Culture

album reviews: Nas & the Rogers Sisters see stars

Nas
God’s Son
***1/2

Just by looking at the front and back of the new disc from Nas, God’s Son, you get a pretty good idea what’s going on: megalomania. From a Jesus-piece on his chest to the doves in his hands, the “humility” attempted on the cover (a clear boost from any jazz LP of the ’60s and ’70s, take your pick, if you know, you know) seems a little out of place; don’t forget the words “GOD-SON” emblazoned on his crotch via a four-pound belt buckle in the liner notes – actually, just try to forget it.
Anyway, once the first few seconds kick in on the self-produced “Get Down,” all those bad thoughts fizzle. However, as the tracks press on, a little too much stating-the-obvious, which can’t be saved even by Nas’ flow, takes away from the songs’ instrumentals; most of which (check Alchemist) are as hard as Queensbridge pavement.
Anyhow, Alicia Keys shows up, but for some reason it’s not even that bad, until, “Bravehearts!” keeps getting shouted out by Nas, when this clinging posse (Nas’ D12) have already proven to be the worst part of every Nas album – in this case, “Zone Out.”
Regardless, the album has more solid tracks than forgettable ones, but, with all due respect to the memory of Ann Jones, getting some guy Nas wouldn’t even list in the liner notes to croon “one more dance witchu momma” is definitely not the best strategy to make a memorable one. The lack of a verse by Eminem on the track that he produced, “The Cross”, is ridiculous; it’s designed for his flow, period. “Thugz Mansion” is priceless, 2Pac and Nas lay down something that would’ve been good seven years ago and turn it into something amazing today.
The last point, which makes “Last Real Nigga Alive” the fakest track out there, is that the bars “Jesus Christ/ He’s just nice/He just slice like a Ginsu” were already spat by Animal (he even drops his name twice in the song) on AZ’s “Hustler” – how “official” is that?

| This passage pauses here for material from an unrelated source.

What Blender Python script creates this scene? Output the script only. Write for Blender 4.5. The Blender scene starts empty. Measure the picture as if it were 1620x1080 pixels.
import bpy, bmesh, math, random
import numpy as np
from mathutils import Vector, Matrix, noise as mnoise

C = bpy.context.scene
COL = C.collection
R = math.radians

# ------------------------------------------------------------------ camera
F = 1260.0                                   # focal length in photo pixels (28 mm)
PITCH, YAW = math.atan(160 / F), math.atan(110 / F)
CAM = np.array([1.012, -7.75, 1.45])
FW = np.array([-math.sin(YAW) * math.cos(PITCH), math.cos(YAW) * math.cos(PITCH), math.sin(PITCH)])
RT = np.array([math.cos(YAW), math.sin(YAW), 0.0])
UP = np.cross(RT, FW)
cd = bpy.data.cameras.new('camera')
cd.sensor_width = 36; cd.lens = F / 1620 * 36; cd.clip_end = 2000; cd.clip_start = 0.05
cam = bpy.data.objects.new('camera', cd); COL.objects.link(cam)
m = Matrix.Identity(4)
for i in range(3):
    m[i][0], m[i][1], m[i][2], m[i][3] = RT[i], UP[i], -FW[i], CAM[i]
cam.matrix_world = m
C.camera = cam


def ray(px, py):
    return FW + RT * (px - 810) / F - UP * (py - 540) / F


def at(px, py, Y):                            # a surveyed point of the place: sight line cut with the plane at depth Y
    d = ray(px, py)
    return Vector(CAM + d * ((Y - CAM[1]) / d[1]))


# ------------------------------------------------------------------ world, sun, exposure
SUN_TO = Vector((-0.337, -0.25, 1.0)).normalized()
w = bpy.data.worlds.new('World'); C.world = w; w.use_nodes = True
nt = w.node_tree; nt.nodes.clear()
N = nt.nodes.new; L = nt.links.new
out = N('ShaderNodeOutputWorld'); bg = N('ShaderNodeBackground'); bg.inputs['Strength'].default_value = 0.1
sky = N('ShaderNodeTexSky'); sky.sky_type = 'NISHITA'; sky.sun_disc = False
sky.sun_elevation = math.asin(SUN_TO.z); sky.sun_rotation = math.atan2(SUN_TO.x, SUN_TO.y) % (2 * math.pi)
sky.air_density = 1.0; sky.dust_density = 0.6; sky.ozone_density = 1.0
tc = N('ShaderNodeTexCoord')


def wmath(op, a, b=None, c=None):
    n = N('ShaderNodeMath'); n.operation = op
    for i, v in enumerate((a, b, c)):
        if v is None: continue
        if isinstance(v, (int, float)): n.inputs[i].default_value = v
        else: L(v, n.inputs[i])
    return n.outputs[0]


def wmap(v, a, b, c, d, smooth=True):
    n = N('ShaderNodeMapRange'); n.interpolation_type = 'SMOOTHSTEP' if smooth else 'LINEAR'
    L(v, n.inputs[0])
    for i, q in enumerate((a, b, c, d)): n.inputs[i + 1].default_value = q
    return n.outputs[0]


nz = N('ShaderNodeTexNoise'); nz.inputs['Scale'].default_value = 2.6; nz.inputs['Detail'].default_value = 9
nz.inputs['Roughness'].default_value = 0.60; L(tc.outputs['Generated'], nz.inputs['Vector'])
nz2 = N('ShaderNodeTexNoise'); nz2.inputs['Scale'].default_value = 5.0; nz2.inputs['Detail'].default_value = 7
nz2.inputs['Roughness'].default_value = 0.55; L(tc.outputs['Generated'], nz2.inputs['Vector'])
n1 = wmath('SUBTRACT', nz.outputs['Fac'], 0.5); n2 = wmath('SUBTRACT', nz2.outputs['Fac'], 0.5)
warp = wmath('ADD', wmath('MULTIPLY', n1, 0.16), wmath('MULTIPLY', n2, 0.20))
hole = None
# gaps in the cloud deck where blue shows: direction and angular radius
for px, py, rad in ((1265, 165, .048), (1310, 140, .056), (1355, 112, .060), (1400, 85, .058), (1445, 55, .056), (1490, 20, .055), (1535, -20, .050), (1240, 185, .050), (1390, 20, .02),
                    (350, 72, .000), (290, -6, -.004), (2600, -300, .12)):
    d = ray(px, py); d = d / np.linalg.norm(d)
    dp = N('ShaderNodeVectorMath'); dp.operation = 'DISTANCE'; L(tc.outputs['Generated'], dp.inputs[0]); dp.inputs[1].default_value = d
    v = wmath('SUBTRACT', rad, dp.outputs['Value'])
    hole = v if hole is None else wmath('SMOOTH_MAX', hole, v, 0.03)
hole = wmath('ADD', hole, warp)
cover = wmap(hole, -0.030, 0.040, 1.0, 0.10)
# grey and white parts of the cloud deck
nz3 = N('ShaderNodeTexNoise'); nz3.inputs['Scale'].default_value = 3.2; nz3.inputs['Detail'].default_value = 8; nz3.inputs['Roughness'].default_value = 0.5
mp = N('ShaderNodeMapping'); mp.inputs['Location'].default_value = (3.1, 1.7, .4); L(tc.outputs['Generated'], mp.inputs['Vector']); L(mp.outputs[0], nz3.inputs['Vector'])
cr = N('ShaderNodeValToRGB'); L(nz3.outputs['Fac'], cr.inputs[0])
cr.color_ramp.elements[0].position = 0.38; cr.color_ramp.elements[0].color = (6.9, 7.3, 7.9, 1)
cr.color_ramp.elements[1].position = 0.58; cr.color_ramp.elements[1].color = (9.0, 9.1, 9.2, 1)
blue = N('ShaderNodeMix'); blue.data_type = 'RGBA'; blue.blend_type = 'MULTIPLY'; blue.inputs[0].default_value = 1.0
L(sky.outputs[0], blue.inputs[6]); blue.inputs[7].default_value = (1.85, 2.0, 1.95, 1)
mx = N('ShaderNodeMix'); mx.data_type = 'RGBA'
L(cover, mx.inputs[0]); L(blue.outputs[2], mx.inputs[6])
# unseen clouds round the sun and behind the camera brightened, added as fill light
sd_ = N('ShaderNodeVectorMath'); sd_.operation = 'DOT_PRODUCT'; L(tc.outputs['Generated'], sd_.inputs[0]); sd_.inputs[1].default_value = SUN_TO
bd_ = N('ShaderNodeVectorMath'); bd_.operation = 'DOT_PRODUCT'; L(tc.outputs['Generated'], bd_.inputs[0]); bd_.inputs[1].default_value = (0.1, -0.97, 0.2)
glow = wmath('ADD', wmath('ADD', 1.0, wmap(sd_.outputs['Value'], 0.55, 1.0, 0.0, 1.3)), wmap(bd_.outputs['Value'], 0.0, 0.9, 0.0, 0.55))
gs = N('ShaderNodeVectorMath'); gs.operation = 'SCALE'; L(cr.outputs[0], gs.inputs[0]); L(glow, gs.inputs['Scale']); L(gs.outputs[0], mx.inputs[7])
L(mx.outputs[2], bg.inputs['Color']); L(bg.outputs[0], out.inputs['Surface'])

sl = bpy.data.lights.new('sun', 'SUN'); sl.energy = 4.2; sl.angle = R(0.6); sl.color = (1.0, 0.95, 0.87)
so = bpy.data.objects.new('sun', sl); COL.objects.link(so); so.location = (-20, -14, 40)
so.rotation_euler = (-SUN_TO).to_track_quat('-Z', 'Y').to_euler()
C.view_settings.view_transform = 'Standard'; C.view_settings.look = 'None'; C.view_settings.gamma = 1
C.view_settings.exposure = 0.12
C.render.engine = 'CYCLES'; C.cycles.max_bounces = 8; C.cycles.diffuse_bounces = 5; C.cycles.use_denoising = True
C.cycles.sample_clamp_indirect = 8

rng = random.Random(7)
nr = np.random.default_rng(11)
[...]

I only saw N. Jones and Ron Brownz on the credits for that shit, no Animal as a ghostwriter in there. The album as a whole is good, not great. There are stellar cuts on it, sure, but that doesn’t make a great album. People need to learn that before it’s too late to make a great album anymore.

– Sven Barth

The Rogers Sisters
Purely Evil
***1/2

I know what you’re thinking, “Great, another rock band made of starving artists from Brooklyn, I’ll go put this on the shelf between my LIARS and The Rapture records that I’ve gotten bored with.” But I say, “Hold your horses, mister.”
Sure, this record has the quirky Brooklyn art school charm you’ve grown used to (ex. the track listing on the back of the CD consists of lines from the songs instead of the titles), but there is really something here.
This record is to The Rapture what Devo was to the Fabulous Poodles (Who are the Fabulous Poodles? Exactly.) The vocals are shout-y and out of tune (think Le Tigre circa 1999), and the music ranges from dance punk to dance punk (brings to mind “Are We Not Men?” or The Peechees (not Peaches).
Standout tracks include “The Money Life”, an ode to the joys of extravagant living, and the most obvious homage stylistically to Mark Mothersbaugh, “Now They Know (XOXO),” a track reminiscent of Gang of Four (even replete with the random chanting of “X O X O”), and “I Dig a Hole”(God, this record drips of Devo influences).
I expect “Calculator” (originally released as a 7″ in anticipation of this record) to become the new indie dance hit, although I would not be surprised to see this end up overlooked not much unlike the recent LIARS and My Morning Jacket tracks that deserved to be ass shakers but never got the chance. And, unlike some other rock combos, the implied family status is factual; not to mention, these chicks are way hot, Brooklyn here I come.